Take the television news, for example. Newscasters present news stories with serious, sometimes urgent attention and concentration, but it isn’t long before someone says, “And now, this...”, signaling that it’s time to focus on the next story, relegating the previous one into the realm of the irrelevant.

Yet television goes to great lengths to assure viewers that by watching, they can learn all they need to know about political figures, especially presidential candidates. This idea is a central focus of Rick Shenkman’s new book Just How Stupid Are We?: Facing the Truth about the American Voter.

According to Shenkman, the average American voter has not absorbed the basic facts about basic political issues. We embrace misinformation and myth, largely because we haven’t gathered the facts and given them careful thought. Has this happened because we watch television more than we read newspapers, or is there more to it than that? What does it say about us when only “1 in 4 Americans can name more than one of the five freedoms guaranteed by the First Amendment, but more than half of Americans can name at least two members” of The Simpsons?

Is the mythologizing of history to blame? Or is it our reliance on sound bites and thirty-second news clips? And are the newspapers really a more reliable source of information? Can we trust public opinion polls (plus or minus three percent)?

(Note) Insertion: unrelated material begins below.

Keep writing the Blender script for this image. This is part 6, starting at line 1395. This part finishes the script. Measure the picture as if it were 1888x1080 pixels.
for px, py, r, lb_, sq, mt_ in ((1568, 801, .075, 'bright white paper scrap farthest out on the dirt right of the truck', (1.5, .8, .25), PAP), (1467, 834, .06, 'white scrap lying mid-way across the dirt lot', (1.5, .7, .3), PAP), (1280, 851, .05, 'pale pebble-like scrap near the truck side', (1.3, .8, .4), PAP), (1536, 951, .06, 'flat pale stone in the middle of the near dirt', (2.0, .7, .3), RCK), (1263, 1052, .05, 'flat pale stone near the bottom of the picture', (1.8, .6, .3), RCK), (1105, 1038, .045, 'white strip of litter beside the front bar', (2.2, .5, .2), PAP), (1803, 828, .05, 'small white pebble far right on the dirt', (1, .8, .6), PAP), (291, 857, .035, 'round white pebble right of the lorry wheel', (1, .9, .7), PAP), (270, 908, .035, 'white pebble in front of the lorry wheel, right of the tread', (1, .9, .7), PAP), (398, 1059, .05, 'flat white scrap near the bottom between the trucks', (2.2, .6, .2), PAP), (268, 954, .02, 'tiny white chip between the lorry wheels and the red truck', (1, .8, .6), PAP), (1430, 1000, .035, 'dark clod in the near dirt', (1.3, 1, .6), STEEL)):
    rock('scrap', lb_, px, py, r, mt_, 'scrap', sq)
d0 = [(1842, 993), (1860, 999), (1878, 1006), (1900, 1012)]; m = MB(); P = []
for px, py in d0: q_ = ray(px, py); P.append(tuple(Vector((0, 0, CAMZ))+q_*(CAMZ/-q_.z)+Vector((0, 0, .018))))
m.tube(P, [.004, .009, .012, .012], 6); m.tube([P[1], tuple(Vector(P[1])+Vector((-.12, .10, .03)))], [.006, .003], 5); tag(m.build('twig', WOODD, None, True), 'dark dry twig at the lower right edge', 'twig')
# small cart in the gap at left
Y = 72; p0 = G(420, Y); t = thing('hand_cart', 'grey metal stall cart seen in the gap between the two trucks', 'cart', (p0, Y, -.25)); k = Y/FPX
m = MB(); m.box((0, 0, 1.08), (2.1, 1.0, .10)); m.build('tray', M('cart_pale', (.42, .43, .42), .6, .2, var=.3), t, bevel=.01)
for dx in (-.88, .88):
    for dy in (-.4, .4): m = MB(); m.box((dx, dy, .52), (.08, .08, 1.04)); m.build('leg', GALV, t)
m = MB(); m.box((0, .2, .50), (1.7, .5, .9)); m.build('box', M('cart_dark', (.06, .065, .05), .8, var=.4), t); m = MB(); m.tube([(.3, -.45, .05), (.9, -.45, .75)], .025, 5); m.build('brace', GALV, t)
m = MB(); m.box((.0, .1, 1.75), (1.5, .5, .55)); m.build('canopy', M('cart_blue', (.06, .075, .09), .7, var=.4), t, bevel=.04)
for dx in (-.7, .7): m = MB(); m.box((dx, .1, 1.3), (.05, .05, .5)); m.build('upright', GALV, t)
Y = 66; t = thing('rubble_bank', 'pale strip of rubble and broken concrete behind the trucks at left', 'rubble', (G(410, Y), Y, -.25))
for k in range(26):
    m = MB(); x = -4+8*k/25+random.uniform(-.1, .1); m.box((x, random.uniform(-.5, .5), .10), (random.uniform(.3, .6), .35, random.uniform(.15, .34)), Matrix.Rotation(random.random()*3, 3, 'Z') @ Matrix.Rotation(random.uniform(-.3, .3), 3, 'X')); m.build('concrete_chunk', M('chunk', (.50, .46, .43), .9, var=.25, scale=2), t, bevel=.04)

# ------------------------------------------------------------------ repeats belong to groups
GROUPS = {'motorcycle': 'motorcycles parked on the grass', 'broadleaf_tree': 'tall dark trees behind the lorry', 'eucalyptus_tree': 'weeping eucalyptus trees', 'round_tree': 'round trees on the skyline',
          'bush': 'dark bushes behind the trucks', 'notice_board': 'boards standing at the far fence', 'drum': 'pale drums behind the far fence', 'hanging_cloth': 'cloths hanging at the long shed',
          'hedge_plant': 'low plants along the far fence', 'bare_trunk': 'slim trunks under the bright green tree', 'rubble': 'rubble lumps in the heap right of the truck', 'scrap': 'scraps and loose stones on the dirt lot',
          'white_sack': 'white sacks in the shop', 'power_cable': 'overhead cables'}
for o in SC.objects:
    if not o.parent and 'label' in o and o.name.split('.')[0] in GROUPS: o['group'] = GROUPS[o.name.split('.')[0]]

You see it all the time: Democrats pointing fingers at Republicans, Republicans pointing at Democrats, each blaming the other for the current mess we’re in. Yet, as Shenkman states, you never see either side pointing the finger at the American people. The wisdom of the American people (the most informed people in the world, after all) is sacred, not to be questioned.
Shenkman asks,

Why had The People elected to the presidency persons of both political parties wholly lacking in foreign policy experience, and not just once as in the case of George W. Bush, but over and over and over again? Why had The People taken so little interest in international issues that both their media and their leaders felt compelled through the years to limit public debate about foreign policy? Why did The People not pay attention to developments in Afghanistan and the Middle East? And why did they not remember the history of the Middle East - and their country’s role in rearranging the affairs of that region’s countries, putting in power tyrants such as the Shah and conniving to keep in power dictators like Saddam?

Again, we are reluctant to confront our myths. But how can we confront them when we’re surrounded with news of Britney’s custody settlement and Angelina’s twins? Sure, you can find out Obama’s and McCain’s stands on foreign policy, but you might have to dig a little.

Still, Shenkman believes we are not too far gone (or, rather, too far stupid). There is hope and maybe reading Amusing Ourselves to Death and Just How Stupid Are We? is a good first step.